Finding Meaning in Spirituality

The human experience only makes sense when you include in your search for purpose the One Who is not “under the sun.” Ecclesiastes reminds us, especially in our materialistic and sensually driven time, that the world is senseless when we eliminate God from the equation. Temporal life can only offer pseudo-replacements that leave us empty as a result. Search for meaning in knowledge and learning, for the sake of learning, and you will find you know much about stuff that does not matter eternally. Search for meaning in pleasure and living, for the sake of pleasure and living, and you will find that no amount of pleasurable company, good food, or joyous occasions, can satisfy you. All of it is emptiness, an empty search, there is no permanence, and it is fleeting. Search for meaning in work, throw yourself into saving and earning, and stockpiling great amounts of wealth, and in the end, you will still die and leave it all behind. Where is the meaning, the purpose, the lasting satisfaction, or the comfort in any of those searches? However, when you include God in the discussion, and you incorporate the spiritual existence, that which appears so senseless takes on new meaning. 

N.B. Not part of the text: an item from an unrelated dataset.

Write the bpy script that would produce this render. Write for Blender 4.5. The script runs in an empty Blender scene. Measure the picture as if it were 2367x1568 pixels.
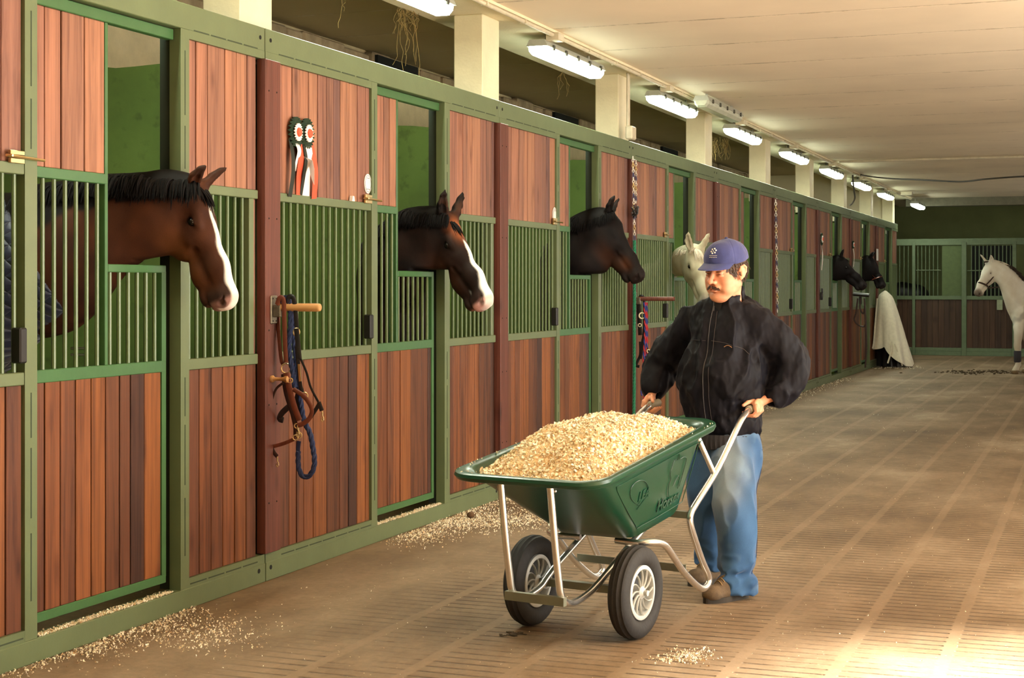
import bpy, bmesh, math, random
import numpy as np
from mathutils import Vector, Matrix, noise as mnoise

SC = bpy.context.scene
COL = SC.collection
rnd = random.Random(7)
PI = math.pi

# ---------------------------------------------------------------- camera
F_PX, CX, HY, CAM_H = 3600.0, 1183.5, 664.0, 1.5
TH = math.atan2(2544 - CX, F_PX)                 # heading left of the aisle
D = 4.2545 * math.cos(TH)                        # the stall fronts stand at X = -D
Fv = np.array([-math.sin(TH), math.cos(TH), 0.0])
Rv = np.array([math.cos(TH), math.sin(TH), 0.0])
Cm = np.array([0, 0, CAM_H])
cam_d = bpy.data.cameras.new('camera')
cam = bpy.data.objects.new('camera', cam_d); COL.objects.link(cam)
cam.location = (0, 0, CAM_H)
cam.rotation_euler = (PI / 2, 0, TH)
cam_d.sensor_width = 36.0
cam_d.lens = 36.0 * F_PX / 2367.0
cam_d.shift_y = (HY - 784.0) / 2367.0
cam_d.clip_end = 200
SC.camera = cam

# ---------------------------------------------------------------- light and exposure
SC.view_settings.view_transform = 'Standard'
SC.view_settings.look = 'None'
SC.view_settings.gamma = 1.0
SC.view_settings.use_curve_mapping = False
SC.view_settings.exposure = 0.15
SC.cycles.use_denoising = True
SC.cycles.max_bounces = 7
SC.cycles.diffuse_bounces = 5
SC.cycles.sample_clamp_indirect = 6.0
w = bpy.data.worlds.new('world'); SC.world = w; w.use_nodes = True
w.node_tree.nodes['Background'].inputs[0].default_value = (0.75, 0.86, 1.0, 1)
w.node_tree.nodes['Background'].inputs[1].default_value = 0.6

def area(name, loc, target, size, size_y, power, color):
    l = bpy.data.lights.new(name, 'AREA'); l.shape = 'RECTANGLE'
    l.size, l.size_y, l.energy, l.color = size, size_y, power, color
    o = bpy.data.objects.new(name, l); COL.objects.link(o)
    o.location = loc
    o.rotation_euler = (Vector(target) - Vector(loc)).to_track_quat('-Z', 'Y').to_euler()
    return o
# daylight through the wide doorway in the right wall and two added fill lights along it
area('doorway_daylight', (3.5, 6.6, 1.8), (-3.9, 7.4, 1.5), 3.4, 2.2, 360, (1.0, 0.95, 0.86))
area('aisle_fill_light', (3.45, 13.5, 1.9), (-2.0, 14.0, 3.0), 7.0, 1.4, 280, (1.0, 0.93, 0.82))  # added light with no window behind it, lifts the aisle ceiling
area('far_aisle_fill_light', (3.45, 21.0, 1.9), (-2.0, 20.0, 3.0), 6.0, 1.4, 110, (1.0, 0.93, 0.82))  # second added light, no window there, aimed up at the farther ceiling
area('corridor_daylight', (3.4, 31.5, 1.5), (-3.0, 30.5, 0.2), 2.5, 1.8, 80, (1.0, 0.98, 0.94))
sun = bpy.data.lights.new('sun', 'SUN'); sun.energy = 165.0; sun.angle = math.radians(13.0); sun.color = (1.0, 0.95, 0.84)
so = bpy.data.objects.new('sun', sun); COL.objects.link(so)
_sd = Vector((-0.80, -0.30, -0.56)).normalized()
so.rotation_euler = _sd.to_track_quat('-Z', 'Y').to_euler()

# ---------------------------------------------------------------- pixel -> place helpers (photo frame 2367 x 1568)
def ray(x, y): return Fv + Rv * (x - CX) / F_PX + np.array([0, 0, 1.]) * (HY - y) / F_PX
def at(x, y, Z): return Cm + ray(x, y) * Z                       # at distance Z in front of the camera
def ground(x, y, z=0.0): r = ray(x, y); return Cm + r * ((z - CAM_H) / r[2])
def onX(x, y, X=-D): r = ray(x, y); return Cm + r * (X / r[0])    # on a plane parallel to the stall fronts
def onplane(x, y, p, n): r = ray(x, y); n = np.asarray(n, float); return Cm + r * (((np.asarray(p, float) - Cm) @ n) / (r @ n))
def WY(x): return float(onX(x, 700)[1])

# ---------------------------------------------------------------- materials
MATS = {}
def _nt(name):
    m = bpy.data.materials.new(name); m.use_nodes = True
    nt = m.node_tree; b = nt.nodes['Principled BSDF']
    MATS[name] = m
    return m, nt, b
def N(nt, typ, **kw):
    n = nt.nodes.new(typ)
    for k, v in kw.items():
        if k.startswith('i_'):
            key = k[2:]; key = int(key) if key.isdigit() else key.replace('_', ' ')
            n.inputs[key].default_value = v
        else: setattr(n, k, v)
    return n
def L(nt, a, ai, b, bi): nt.links.new(a.outputs[ai], b.inputs[bi])
def srgb(r, g, b):
    f = lambda c: (c / 255 / 12.92) if c / 255 <= 0.04045 else ((c / 255 + 0.055) / 1.055) ** 2.4
    return (f(r), f(g), f(b), 1.0)
def ramp(nt, stops):
    n = nt.nodes.new('ShaderNodeValToRGB'); e = n.color_ramp.elements
    e[0].position, e[0].color = stops[0]; e[1].position, e[1].color = stops[-1]
    for p, c in stops[1:-1]:
        x = e.new(p); x.color = c
    return n
def coords(nt, scale=(1, 1, 1), kind='Object', rot=(0, 0, 0)):
    t = N(nt, 'ShaderNodeTexCoord'); mp = N(nt, 'ShaderNodeMapping')
    mp.inputs['Scale'].default_value = scale; mp.inputs['Rotation'].default_value = rot
    L(nt, t, kind, mp, 0); return mp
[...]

You can find solace in the permanence of a life lived for God, and an eternity spent with God. Life only makes sense when you start with God. You can enjoy the blessings God gives to you, the knowledge and learning, the pleasures and joys of life, the work and labors of one’s hands, all can be enjoyed in their proper context as blessings from God. Such a worldview gives occasion to further praise God for His goodness. 

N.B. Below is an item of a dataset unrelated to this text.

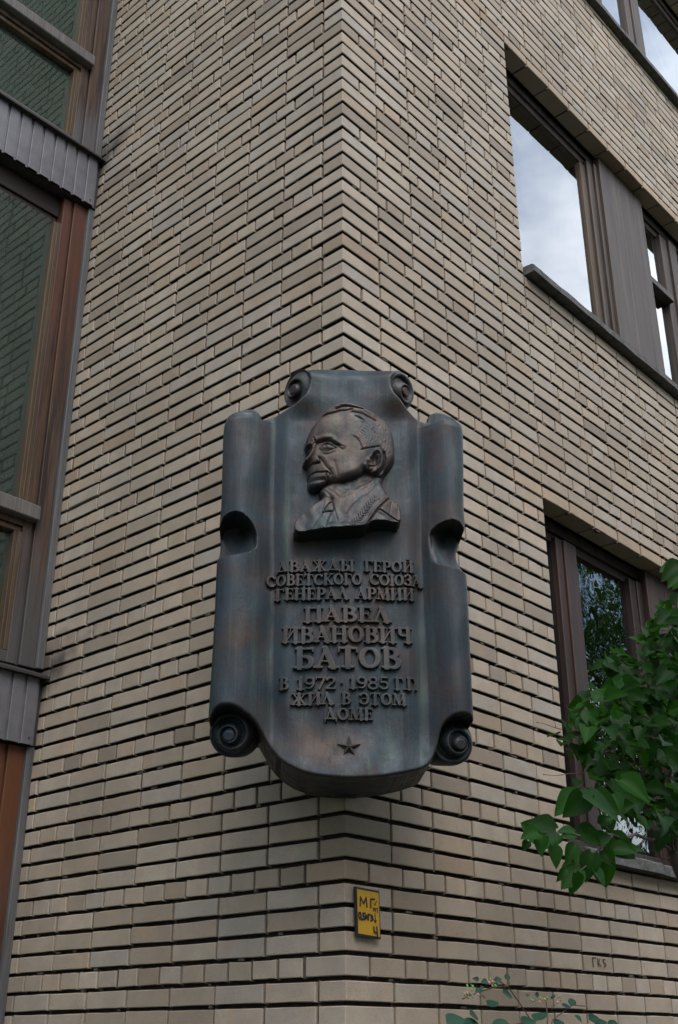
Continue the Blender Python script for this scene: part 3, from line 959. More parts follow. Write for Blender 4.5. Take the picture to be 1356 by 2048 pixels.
def body_h(U, V, s):
    p = px0(U, V); x, y = p[:, 0], p[:, 1]
    w = 0.030*(1-np.clip(np.abs(x-690)/150, 0, 1)**2)                  # belly of the sheet
    w += 0.010*np.exp(-((x-572)/17)**2)*sstep(1500, 1380, y)+0.008*np.exp(-((x-815)/17)**2)*sstep(1500, 1380, y)
    # rolled sides
    for side in (0, 1):
        if side == 0:
            xl = np.interp(y, [820, 1020, 1115, 1440], [445, 441, 432, 415]); xr = np.interp(y, [850, 1440], [529, 520])
        else:
            xl = np.interp(y, [850, 1100, 1440], [852, 860, 876]); xr = np.interp(y, [850, 1040, 1150, 1440], [927, 930, 934, 948])
        t = np.clip((x-xl)/(xr-xl), 0, 1)
        tt = (x-xl)/(xr-xl)
        if side == 1: tt = 1-tt                      # 0 at the outer edge, 1 at the inner
        ti = np.clip((tt-0.45)/0.80, 0, 1)
        r = np.where(tt < 0.45, 0.062*np.sqrt(np.clip(1-((0.45-tt)/0.45)**2, 0, 1))**0.9, 0.062*np.cos(ti*PI/2)**1.25)
        r *= sstep(1560, 1430, y)
        # stepped cap on top of the roll
        if side == 0: yc = np.interp(x, [447, 461, 487, 506, 524], [852, 842, 838, 836, 846])
        else: yc = np.interp(x, [854, 865, 884, 913, 924], [856, 857, 851, 855, 861])
        r = np.where(y < yc, r*0.55-0.012*sstep(1.12, 0.85, tt), r*(0.86+0.14*sstep(yc, yc+14, y)))
        ya = np.interp(x, *arch[side]); yl = np.interp(x, *lip[side])
        q = np.clip((y-ya)/np.maximum(yl-ya, 6), 0, 1)
        scoop = -0.062+0.117*(1-np.sqrt(np.clip(1-q**2, 0, 1)))
        ax_ = arch[side][0]
        lim = sstep(ax_[-1]+1, ax_[-1]-7, x) if side == 0 else sstep(ax_[0]-1, ax_[0]+7, x)
        m = sstep(ya-2, ya+7, y)*(y < yl)*lim
        deep = sstep(1.08, 0.42, tt)
        r = r*(1-m)+np.minimum(r, scoop*deep+r*(1-deep)*sstep(0, 1, q*0.6+0.4))*m
        # lower roll starts as a full lip
        w = w*sstep(0.55, 1.15, tt)+r
    # foot of the sheet sweeps forward, top curls back
    w += 0.034*sstep(1430, 1575, y)**1.5*sstep(500, 560, x)*sstep(892, 840, x)
    w -= 0.030*sstep(775, 738, y)**2
    # neck between the upper volutes is a shallow hollow
    w += 0.034*(np.clip(np.abs(x-699)/84, 0, 1)**2.2)*sstep(728, 762, y)*sstep(850, 800, y)*sstep(560, 610, x)*sstep(840, 790, x)
    w += 0.0016*np.sin(x*0.09+np.sin(y*0.02)*2)+0.0012*np.sin(y*0.045+x*0.03)
    rr = 0.010
    w -= rr*(1-np.sqrt(np.clip(1-(1-np.clip(s/rr, 0, 1))**2, 0, 1)))
    return w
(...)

This whole point is only amplified by the resurrection of Jesus Christ the Son of God from the dead. Paul powerfully argues the same point as Solomon, that life is meaningless and empty “if Christ has not been raised” (I Cor. 15:17), that without Christ’s resurrection, “we are of all people most to be pitted” (I Cor. 15:19). Yet we can truly take refuge in His resurrection and His ascension to glory, that through Him we find meaning, purpose, and a steadfast hope that endures. We find our meaning in the person of Jesus Christ, and we can find confidence through His resurrection.